* Supplied data *
——————

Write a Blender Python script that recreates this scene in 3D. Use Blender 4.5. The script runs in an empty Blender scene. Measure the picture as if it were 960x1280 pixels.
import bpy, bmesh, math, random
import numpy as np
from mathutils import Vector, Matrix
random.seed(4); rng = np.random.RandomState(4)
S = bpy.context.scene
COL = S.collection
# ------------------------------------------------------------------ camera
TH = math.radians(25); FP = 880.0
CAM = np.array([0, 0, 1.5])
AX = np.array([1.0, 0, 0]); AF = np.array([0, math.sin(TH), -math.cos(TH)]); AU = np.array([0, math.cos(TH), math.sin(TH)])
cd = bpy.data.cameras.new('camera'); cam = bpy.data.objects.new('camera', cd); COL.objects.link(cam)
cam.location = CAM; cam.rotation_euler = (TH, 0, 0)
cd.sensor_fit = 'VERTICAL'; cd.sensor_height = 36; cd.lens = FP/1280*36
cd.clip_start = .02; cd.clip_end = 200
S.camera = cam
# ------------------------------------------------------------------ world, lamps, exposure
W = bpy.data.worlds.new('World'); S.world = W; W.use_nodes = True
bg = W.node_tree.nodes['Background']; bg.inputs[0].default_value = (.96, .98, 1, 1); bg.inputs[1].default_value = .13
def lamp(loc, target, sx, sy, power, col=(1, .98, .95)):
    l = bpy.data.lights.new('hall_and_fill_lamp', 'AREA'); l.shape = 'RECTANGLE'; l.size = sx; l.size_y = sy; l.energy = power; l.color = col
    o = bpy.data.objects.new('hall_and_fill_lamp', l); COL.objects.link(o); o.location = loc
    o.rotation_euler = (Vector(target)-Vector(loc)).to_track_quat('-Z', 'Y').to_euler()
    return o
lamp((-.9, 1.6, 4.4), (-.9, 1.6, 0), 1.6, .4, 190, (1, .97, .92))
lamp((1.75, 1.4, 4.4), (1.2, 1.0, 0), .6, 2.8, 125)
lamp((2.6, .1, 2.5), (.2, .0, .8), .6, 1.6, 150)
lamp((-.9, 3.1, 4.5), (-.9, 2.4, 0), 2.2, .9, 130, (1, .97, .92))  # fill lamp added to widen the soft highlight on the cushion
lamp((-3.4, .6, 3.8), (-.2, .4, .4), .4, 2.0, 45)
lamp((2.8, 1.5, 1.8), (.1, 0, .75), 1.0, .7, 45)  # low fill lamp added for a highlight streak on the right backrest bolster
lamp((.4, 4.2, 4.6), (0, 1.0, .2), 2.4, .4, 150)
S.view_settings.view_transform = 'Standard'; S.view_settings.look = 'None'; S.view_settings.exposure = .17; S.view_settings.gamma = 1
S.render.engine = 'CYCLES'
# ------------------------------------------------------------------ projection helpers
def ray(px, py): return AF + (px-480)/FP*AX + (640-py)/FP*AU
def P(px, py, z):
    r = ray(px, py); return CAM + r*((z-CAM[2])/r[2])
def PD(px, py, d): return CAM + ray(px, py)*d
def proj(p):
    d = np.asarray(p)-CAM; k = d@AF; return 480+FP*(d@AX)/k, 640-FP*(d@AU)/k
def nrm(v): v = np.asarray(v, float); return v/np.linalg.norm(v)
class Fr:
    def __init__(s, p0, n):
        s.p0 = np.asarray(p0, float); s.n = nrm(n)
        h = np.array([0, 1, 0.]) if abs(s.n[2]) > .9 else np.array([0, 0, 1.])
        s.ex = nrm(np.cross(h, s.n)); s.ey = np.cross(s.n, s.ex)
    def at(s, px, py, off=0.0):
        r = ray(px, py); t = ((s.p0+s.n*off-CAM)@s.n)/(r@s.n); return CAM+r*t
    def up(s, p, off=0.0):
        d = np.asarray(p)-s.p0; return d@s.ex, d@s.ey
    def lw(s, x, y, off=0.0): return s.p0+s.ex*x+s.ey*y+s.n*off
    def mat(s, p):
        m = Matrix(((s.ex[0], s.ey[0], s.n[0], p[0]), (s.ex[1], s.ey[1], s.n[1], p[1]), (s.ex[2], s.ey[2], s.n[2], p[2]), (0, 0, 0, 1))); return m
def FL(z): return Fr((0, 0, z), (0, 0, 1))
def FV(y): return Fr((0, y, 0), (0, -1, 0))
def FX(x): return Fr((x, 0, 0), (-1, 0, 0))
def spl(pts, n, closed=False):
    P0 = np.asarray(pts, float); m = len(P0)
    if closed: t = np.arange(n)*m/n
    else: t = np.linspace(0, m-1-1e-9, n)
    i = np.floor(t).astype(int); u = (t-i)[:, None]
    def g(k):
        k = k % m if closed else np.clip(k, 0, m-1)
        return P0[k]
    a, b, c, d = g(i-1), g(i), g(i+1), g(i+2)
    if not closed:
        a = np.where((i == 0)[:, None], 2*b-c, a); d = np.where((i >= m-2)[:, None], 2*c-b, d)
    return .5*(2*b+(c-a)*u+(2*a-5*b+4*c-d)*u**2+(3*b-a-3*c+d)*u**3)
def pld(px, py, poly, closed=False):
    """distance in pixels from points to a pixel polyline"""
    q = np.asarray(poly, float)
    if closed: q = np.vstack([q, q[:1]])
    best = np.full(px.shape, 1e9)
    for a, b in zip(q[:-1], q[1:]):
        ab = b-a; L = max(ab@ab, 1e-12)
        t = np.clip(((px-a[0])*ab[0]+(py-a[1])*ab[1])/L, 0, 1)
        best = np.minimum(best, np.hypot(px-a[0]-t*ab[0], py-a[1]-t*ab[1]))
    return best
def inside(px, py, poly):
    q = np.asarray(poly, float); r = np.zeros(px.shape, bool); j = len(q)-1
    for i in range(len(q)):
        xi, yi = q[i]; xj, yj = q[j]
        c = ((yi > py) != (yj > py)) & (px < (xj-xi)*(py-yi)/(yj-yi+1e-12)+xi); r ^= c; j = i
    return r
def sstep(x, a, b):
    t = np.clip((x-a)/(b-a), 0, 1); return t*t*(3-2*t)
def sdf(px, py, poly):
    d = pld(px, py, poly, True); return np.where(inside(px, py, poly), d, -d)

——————

* Set problem *
Gather each line of the listing containing the word "pixels" and show it.

* Solution to this task *
Write a Blender Python script that recreates this scene in 3D. Use Blender 4.5. The script runs in an empty Blender scene. Measure the picture as if it were 960x1280 pixels.
    """distance in pixels from points to a pixel polyline"""